El öpmeler, komşu ziyaretleri onları hiç mi hiç ilgilendirmiyor.
Ne diyelim:
“Allah sonumuzu hayır etsin…”
.
Bütün bunların başında insan hakları geliyor tabi.
Çocukları terbiye ederken onlara bırakın vurmayı, dokunmayı bile aklınızdan geçirmeyin.
Duymuştum bir zamanlar, bir çocuk kendisini döven babasını CİMER’e şikâyet etmişti.
.
Nerde bizim zamanımızdaki terbiye usulleri?
.
Dayak atmayı çeşitlendiren ebeveynlerle büyüdük.
Bunların başında en popüleri “Terlik” geliyordu tabi.
.
Terliklerin çeşitleri vardı elbet.
Topuklusu, topuksuzu,
Deri olanı, suni deri olanı,
Üstü kapalı olanı, açık olanı…
.
Bizim zamanımızda haftada bir terlik eskitmeyen çocuk makbul değildi.
.
“Valla bizim oğlan ateş gibi, sırtına terlik yetiştiremiyom…”
.
Bir çocuğun iyi olup olmadığı yediği terlik sayısıyla anlatılırdı.
.
“Geçen yine terlik almak için pazara gittim.
Terlikçi, ‘Abla her hafta bu kadar terlik alıp ne yapıyon?’ diye sorunda cevapladım:
‘Oğlana terlik dayanmıyor…’ diye.
Terlikçi: ‘Abla yakında Japon terlikleri gelecek onlar daha sağlammış…’ dedi.”
.
Annemin terlik konusunda özel bir yeri vardı.
Terliği “Güdümlü” kullanırdı.
.
Yani?
Fırlattığı zaman ben salondan odaya doğru saptığımda, terlik de peşimden gelirdi.
Kurtuluş yoktu yani.
.
Aselsan o vakitler annemi keşfetseydi güdümlü füzeyi, te 50 sene öncesinden yapardık.
.
Çocukluğumuzda yediğimiz terliğin haddi hesabı yoktu tabi.
.
Ama insan bir müddet sonra alışıyor.
Terliksiz yaşayamaz hale geliyor.
Daha sonra da terliğin vurduğu yerde bir acıma hissetmiyorduk.
Bunu gören ebeveynler soba maşasına meyil ediyorlardı.
Onun alışılacak bir yanı yoktu tabi.
.
Maşa, anne ve babaya kesin itaat noktasıydı.
Yedin mi kuzu gibi oluyordun.
.
O vakitler CİMER olmadığından şikâyet edecek bir mercii olmayıp, bir kenara pusarak söz dinleme konusunda uzman oluyorduk mecburen.
.
“Terbiye konusunda terliğin önemi” adlı bir çalışma yapmak lazım aslında.
.
Eğer bir ülkede kullanılan terlik sayısı ne kadar fazla ise eğitim-öğretim kalitesi de o kadar iyidir.
.
Bakın günümüze!
Siz hiç terlik satışlarının patladığını, karaborsaya düştüğünü gördünüz mü?

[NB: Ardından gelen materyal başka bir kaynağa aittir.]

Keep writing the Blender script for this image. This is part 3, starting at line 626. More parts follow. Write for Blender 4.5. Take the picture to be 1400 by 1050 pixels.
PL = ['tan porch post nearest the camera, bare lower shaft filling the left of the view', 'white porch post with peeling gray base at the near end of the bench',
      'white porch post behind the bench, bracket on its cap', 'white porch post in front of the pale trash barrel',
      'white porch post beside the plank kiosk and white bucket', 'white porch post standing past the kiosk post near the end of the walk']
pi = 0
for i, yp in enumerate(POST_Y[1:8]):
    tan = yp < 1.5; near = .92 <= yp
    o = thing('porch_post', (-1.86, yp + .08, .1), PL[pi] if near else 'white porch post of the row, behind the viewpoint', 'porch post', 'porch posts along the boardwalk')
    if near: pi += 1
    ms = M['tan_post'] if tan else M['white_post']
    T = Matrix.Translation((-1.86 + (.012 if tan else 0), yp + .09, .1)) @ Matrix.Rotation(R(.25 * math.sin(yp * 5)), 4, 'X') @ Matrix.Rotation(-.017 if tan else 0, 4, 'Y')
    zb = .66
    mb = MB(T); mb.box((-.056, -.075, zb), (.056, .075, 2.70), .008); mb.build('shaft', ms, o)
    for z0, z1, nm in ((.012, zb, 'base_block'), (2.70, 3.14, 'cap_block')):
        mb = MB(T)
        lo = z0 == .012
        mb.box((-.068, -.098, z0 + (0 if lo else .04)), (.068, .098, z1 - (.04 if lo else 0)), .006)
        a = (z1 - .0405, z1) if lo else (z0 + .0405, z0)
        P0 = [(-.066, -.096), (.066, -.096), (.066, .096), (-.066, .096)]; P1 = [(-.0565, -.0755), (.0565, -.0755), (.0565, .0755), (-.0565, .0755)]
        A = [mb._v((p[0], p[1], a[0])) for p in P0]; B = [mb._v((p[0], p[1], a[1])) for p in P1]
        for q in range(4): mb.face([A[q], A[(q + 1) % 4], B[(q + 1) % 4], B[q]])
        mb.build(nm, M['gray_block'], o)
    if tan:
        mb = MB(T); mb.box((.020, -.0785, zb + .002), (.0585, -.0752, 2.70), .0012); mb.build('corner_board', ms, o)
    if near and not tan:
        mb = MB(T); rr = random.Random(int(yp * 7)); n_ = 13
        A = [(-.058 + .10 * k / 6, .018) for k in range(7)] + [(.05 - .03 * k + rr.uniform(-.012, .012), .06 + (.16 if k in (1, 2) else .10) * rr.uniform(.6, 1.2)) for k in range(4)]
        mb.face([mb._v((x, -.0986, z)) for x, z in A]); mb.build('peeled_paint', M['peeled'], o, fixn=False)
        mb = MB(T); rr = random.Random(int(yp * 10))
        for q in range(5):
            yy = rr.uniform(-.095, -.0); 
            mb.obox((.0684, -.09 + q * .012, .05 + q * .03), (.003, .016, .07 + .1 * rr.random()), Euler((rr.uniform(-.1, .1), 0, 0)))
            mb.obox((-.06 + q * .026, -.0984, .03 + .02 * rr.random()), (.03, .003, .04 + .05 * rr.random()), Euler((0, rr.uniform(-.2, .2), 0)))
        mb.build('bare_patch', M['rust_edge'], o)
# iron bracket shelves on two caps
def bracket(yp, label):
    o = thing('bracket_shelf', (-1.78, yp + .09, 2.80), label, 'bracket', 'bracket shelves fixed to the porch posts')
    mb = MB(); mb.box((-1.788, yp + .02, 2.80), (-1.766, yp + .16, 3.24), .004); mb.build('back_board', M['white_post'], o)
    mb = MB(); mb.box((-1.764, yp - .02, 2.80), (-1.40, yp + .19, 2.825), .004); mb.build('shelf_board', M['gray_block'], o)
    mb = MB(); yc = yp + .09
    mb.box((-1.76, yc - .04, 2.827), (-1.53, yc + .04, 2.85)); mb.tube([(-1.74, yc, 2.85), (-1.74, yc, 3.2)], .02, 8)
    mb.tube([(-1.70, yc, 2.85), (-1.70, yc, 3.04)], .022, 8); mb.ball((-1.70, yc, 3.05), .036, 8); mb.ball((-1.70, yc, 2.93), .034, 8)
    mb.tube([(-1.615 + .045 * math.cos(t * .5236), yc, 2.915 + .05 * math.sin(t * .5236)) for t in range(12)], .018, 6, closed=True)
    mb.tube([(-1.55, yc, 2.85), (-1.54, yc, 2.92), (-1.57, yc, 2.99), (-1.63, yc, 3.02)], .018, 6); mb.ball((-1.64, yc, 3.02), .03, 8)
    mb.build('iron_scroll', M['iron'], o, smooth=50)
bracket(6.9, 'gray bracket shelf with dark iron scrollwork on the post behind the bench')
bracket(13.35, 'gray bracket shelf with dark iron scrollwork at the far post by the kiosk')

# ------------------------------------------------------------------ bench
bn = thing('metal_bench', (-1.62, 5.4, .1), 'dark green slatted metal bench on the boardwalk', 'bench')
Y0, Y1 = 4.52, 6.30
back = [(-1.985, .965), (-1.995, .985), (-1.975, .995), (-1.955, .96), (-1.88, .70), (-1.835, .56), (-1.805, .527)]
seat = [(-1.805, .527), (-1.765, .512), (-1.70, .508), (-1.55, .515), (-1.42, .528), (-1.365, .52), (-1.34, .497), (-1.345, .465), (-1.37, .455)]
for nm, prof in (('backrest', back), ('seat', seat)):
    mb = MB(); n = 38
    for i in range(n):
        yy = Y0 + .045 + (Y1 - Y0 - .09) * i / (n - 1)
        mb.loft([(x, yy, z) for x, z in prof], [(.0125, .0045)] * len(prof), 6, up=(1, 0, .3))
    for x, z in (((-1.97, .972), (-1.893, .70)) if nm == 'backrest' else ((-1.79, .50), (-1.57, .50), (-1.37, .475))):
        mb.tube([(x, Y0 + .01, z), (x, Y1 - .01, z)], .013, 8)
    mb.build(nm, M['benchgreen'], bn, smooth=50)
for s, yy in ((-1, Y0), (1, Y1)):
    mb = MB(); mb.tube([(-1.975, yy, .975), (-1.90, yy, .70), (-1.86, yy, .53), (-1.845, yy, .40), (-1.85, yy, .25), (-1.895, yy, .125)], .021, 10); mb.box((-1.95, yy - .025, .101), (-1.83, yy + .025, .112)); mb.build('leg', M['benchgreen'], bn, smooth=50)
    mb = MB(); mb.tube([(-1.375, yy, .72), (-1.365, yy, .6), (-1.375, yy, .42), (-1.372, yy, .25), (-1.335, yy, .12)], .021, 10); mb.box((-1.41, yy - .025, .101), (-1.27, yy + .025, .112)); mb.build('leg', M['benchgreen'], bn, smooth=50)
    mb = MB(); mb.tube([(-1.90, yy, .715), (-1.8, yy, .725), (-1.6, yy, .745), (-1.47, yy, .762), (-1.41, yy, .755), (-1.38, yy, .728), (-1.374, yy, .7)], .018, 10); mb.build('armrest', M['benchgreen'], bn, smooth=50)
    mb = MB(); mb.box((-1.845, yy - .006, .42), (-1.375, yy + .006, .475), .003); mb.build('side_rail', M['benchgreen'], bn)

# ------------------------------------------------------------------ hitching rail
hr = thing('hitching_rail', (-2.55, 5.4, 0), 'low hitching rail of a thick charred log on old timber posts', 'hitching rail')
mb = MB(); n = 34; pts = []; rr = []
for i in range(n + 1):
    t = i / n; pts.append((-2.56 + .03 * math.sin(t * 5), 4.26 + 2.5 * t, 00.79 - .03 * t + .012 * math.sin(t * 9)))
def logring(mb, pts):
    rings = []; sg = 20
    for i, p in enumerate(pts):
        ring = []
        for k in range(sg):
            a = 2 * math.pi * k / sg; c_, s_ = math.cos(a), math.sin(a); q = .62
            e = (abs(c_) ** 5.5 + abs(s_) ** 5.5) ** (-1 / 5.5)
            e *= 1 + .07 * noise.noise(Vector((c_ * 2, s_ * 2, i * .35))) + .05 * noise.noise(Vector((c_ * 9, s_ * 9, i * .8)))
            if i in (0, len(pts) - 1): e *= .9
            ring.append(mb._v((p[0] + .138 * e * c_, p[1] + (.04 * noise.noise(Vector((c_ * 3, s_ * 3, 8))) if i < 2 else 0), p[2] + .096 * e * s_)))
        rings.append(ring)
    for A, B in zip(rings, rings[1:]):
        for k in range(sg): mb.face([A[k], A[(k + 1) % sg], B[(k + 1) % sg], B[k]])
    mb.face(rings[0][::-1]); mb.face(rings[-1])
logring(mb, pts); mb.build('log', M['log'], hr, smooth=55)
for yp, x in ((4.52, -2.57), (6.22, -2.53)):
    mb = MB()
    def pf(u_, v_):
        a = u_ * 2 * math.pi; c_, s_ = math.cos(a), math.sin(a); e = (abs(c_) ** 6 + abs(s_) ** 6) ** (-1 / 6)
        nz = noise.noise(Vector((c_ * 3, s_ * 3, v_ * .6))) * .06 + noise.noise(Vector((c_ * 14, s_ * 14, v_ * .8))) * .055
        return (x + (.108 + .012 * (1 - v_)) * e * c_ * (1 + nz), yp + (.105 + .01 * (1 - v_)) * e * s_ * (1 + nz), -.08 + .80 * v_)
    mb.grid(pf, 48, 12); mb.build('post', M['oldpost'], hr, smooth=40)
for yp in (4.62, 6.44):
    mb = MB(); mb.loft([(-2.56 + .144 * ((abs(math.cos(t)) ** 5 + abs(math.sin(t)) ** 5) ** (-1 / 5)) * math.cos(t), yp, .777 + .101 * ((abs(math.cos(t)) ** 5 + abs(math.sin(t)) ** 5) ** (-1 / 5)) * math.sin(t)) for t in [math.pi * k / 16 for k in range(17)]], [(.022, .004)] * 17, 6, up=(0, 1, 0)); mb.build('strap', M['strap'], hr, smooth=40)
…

Duydunuz mu?
Hayır.
İşte eğitimin de düştüğü durum ortada zaten…
.
Bilir misiniz bilmem ama ben Meslek Lisesi çıkışlıyımdır.
Bizim mezunlar derneğimiz kanalıyla her sene bir araya gelerek kutlamalar yaparız.
Okulumuzun mezuniyet törenlerine katılırız.
.
Eski müdürlerimizden birinin yanına gelen şimdilerde emekli olmuş bir öğrencisi ellerine yapışarak;
“Hocam bizi iyi ki zamanında dövmüşsünüz de adam etmişsiniz. Yoksa bizden bir b.k olmazdı. Keşke daha çok dövseymişsiniz” diyerek ellerinden öptü.
.
“Bizim zamanımızda” cümlesi ile başlayan anlatımlar şimdiki çocukları sıkıyor.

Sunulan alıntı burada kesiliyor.